Large Scale Robotic Material Handling: Learning, Planning, and Control

TL;DR

This work presents a comprehensive framework for the autonomous execution of large-scale material handling tasks on a full scale, and is believed to be the first complete automation of material handling tasks on a full scale.

Abstract

Bulk material handling involves the efficient and precise moving of large quantities of materials, a core operation in many industries, including cargo ship unloading, waste sorting, construction, and demolition. These repetitive, labor-intensive, and safety-critical operations are typically performed using large hydraulic material handlers equipped with underactuated grippers. In this work, we present a comprehensive framework for the autonomous execution of large-scale material handling tasks. The system integrates specialized modules for environment perception, pile attack point selection, path planning, and motion control. The main contributions of this work are two reinforcement learning-based modules: an attack point planner that selects optimal grasping locations on the material pile to maximize removal efficiency and minimize the number of scoops, and a robust trajectory following controller that addresses the precision and safety challenges associated with underactuated grippers in movement, while utilizing their free-swinging nature to release material through dynamic throwing. We validate our framework through real-world experiments on a 40 t material handler in a representative worksite, focusing on two key tasks: high-throughput bulk pile management and high-precision truck loading. Comparative evaluations against human operators demonstrate the system's effectiveness in terms of precision, repeatability, and operational safety. To the best of our knowledge, this is the first complete automation of material handling tasks on a full scale.

Figures (21)

• Figure 1: The proposed framework performing the dump truck loading routine. The framework consists of key modules such as the RL attack point planner, the obstacle-avoiding path planner, the RL waypoint-following controller, and the RL throwing controller. This figure demonstrates the orchestration of these modules in a single grasp-and-dump cycle. First, the RL attack point planner proposes the optimal attack point based on LiDAR observation of the pile geometry, shown as light blue dots (Subfigures A and B). Then, the sampling-based path planner proposes a collision-free path, shown as a green dotted line. A sequence of waypoints sampled from the path, represented by red spheres, is tracked by the RL throwing policy (Subfigures C and D). Finally, the RL throwing controller dumps the load at the user-defined location in the the truck bed (Subfigures E, F).

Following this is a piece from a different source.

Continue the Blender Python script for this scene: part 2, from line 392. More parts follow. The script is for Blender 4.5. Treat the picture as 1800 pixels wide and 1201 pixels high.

In addition to proprioceptive data, the framework uses the LiDAR pointclouds for exteroceptive observations: the cropped pointcloud of the pile is directly used to grasp planning (Subfigure B), while voxels converted from the pointclouds are used to represent obstacles in the environment (Subfigure D, F).
• Figure 2: The material handler used in this work has an operational range of about 20m and weighs around 40t. It is equipped with a 1.5t grabshell gripper designed for bulk material, with a maximum load capacity of 1.5 m. When fully open, it covers an area of approximately $2.0\times1.5 m \squared$.
• Figure 3: The LUTs are constructed from 37 datapoints each, obtained by measuring the steady-state velocity response of each joint under step excitations. Each value is computed by averaging the final $2s$ of recorded velocities for a given input signal, in line with the steady-state assumption. While the boom behavior is relatively symmetric, the stick dynamics exhibit a pronounced asymmetry in the input-velocity relationship.
• Figure 4: Component diagram of our framework. Given a specified grasping region and dumping target, the pipeline autonomously controls the machine in closed loop. The planning module takes into account the user input and LiDAR point cloud data to generate collision-free paths toward either the optimal grasp point or the designated dumping target. These paths are followed by high-level control policies that guide the end-effector through subsampled waypoints. A state machine manages the active controller, selecting between waypoint following, grasping, and throwing, ensuring that only one controller sends commands to the low-level control module at any time.
• Figure 5: Simulated soil for the RL attack point planner. Our flexible simulation allows for an easy adaptation to various geometries, such as an unconstrained pile on the ground (top) and bulk material in a container (bottom). The profiles shown are sampled at the beginning of each episode based on 2D Gaussian distributions.